Sydney Airport EV Fire Destroys 5 Vehicles

Essay by Eric Worrall

Should Electric Vehicles be banned from airports and ferries?

Five cars destroyed at Sydney Airport after battery from luxury electric vehicle ignites

By Olivia Ireland
September 12, 2023 — 4.48pm

Five cars have been destroyed at Sydney Airport after a battery from a luxury electric car burst into flames.

About 8.30pm on Monday, firefighters were called to a parking lot on Airport Drive in Mascot after flames engulfed a luxury electric car before spreading to another four vehicles.

Research officers from Fire and Rescue’s Safety of Alternative and Renewable Energy Technologies team have also been at the scene.

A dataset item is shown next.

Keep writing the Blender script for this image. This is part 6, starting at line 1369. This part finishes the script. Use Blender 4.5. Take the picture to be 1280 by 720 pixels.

Fire and Rescue NSW Superintendent Adam Dewberry said … “There had been some problem with the car and the battery had been removed, we believe that the car has suffered some mechanical damage which can contribute to a battery breaking down and catching fire without notice.

“We don’t have a concern about this broadly, it’s not often that electric cars catch fire.”

Read more: https://www.smh.com.au/national/nsw/five-cars-destroyed-at-sydney-airport-after-battery-from-luxury-electric-vehicle-ignites-20230912-p5e43h.html

The fire chief Adam Dewberry claims they don’t have a concern about this broadly, but in that case, why do they need a special fire department renewable energy technologies team?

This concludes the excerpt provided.